Brazil President Expects Nine Stadiums to be Ready for World Cup 2014 after Blatter Doubts

August 31, 2011

Brazil President Dilma Rousseff has hit back at Sepp Blatter’s call for the opening match to be held in Rio after work on nine of the stadium projects for the World Cup will be completed next year she says.

“We are monitoring the execution of works. The renovation and construction of stadiums are on pace,” Rousseff said in her weekly address on Tuesday, according to O Globo Esportes, in response to criticism of delays in the preparation of the 12 host venues.

Brazilian sports minister Orlando Silva has previously promised that 10 stadia would be ready for the Confederations Cup, which is played in June 2013, and all 12 World Cup venues by the end of that year. 

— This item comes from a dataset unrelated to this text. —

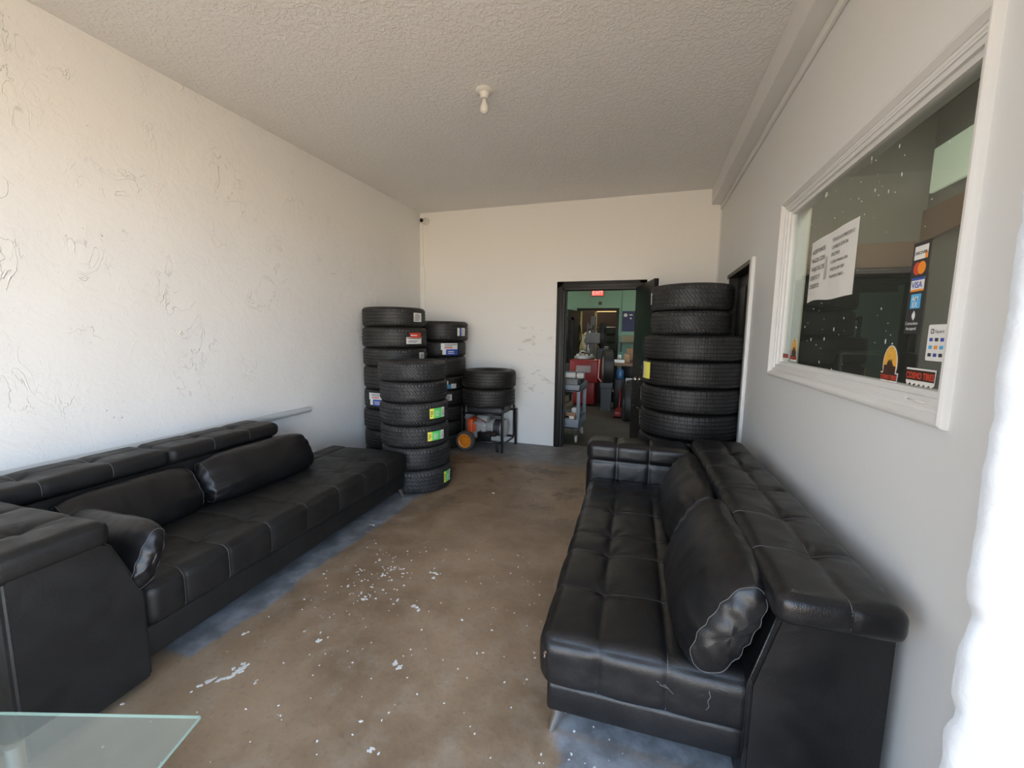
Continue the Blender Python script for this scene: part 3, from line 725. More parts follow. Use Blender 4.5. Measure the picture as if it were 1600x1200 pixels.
leaf = thing('door_leaf', 'black door standing open beside the tall right tire stack, flecked with paint', 'door', (-.118, D - .03, 0), math.radians(-76.8))
leaf.name = 'door_2'; struct(leaf)
del leaf['category']
m = MB(); m.box(0, .86, -.022, .022, .012, 2.075, .003); m.build('door_panel', MBLACK, leaf, smooth=30)
m = MB(); rnd = random.Random(5)
for i in range(70):
    x = rnd.uniform(.03, .5); z = min(1.9, max(.1, rnd.gauss(1.0, .45))); w = rnd.uniform(.002, .006)
    m.prism([(x + w * math.cos(q) * rnd.uniform(.6, 1.2), z + w * 1.3 * math.sin(q)) for q in range(0, 6)], -.0235, -.022, 'y')
o = m.build('paint_flecks', MFLECK, leaf); o['kind'] = 'stuff'
m = MB(); m.lathe([(.0, -.09), (.02, -.088), (.028, -.07), (.024, -.05), (.012, -.045), (.012, -.03), (.03, -.028), (.03, -.022)], 20, 'y', (.42, 0, 1.0)); m.build('knob', MCHROME, leaf, smooth=True)
# --- door_3: the dark panelled door in the right wall
dr = bpy.data.objects.new('door_3', None); C.objects.link(dr); struct(dr); dr['label'] = 'dark panelled door in the right wall behind the tall tires'
m = MB(); m.box(R + .08, R + .115, ey0, ey1, 0, ez); m.box(R + .07, R + .08, ey0 + .1, ey0 + .42, 1.1, 1.95, .004); m.box(R + .07, R + .08, ey0 + .55, ey1 - .1, 1.1, 1.95, .004)
m.build('door_panel', MBLACK, dr, smooth=30)
m = MB(); m.box(R + .0, R + .08, ey0, ey0 + .02, 0, ez); m.box(R, R + .08, ey1 - .02, ey1, 0, ez); m.box(R - .012, R + .08, ey0 - .005, ey1 + .03, ez - .02, ez + .015); m.build('door_frame', MBLACKW, dr)

# ------------------------------------------------------------------ sofas
sofa('long black leather sofa along the left wall, open at its far end', (-2.012, 3.222, 0), PI + math.radians(1.9), 2.14, .74, 2.54,
     [(.72, 1.52), (1.53, 2.38)], (.62,), (.33, .63, .92, 1.22, 1.50, 1.76, 1.98), .775, .795, True, [(.06, .06), (.30, 1.9), (.85, .06), (.85, 1.9)], MLEATH2, 1.0, basez=.09)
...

FIFA remains concerned about the sluggish modernisation programme for the host stadia and various transport upgrades, particularly airports. 

But last month the FIFA president expressed confidence the projects would be delivered on time.

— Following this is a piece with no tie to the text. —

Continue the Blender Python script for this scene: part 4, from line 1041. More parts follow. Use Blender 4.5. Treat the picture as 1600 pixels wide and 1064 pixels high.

The biggest worry appears to be construction of the new Itaquerao Stadium in Sao Paolo that is slated to host the World Cup opener.

But Sao Paulo’s World Cup leader Gilmar Thaddeus has promised that the city will deliver on its pledges for the 2014 tournament.

“We are working seriously, fulfilling all the commitments made to receive the opening match,” Thaddeus was quoted in the Brazilian daily Folha de S. Paulo.

Blatter had earlier this week suggested the opening match of the World Cup could be played at the Maracana in Rio de Janeiro which is currently undergoing a major facelift for the tournament.

“Brazilian football is Rio. And for the world, Rio is the most attractive city to open the World Cup without any doubt at all,” Blatter told the Estado de Sao Paulo newspaper.

What is certain is that Corinthians’ 65,000-seater will not be finished in time to host matches at the 2013 Confederations Cup. 

FIFA will choose the venue for the World Cup opener at its executive committee meeting in Zurich, Oct. 20 to 21.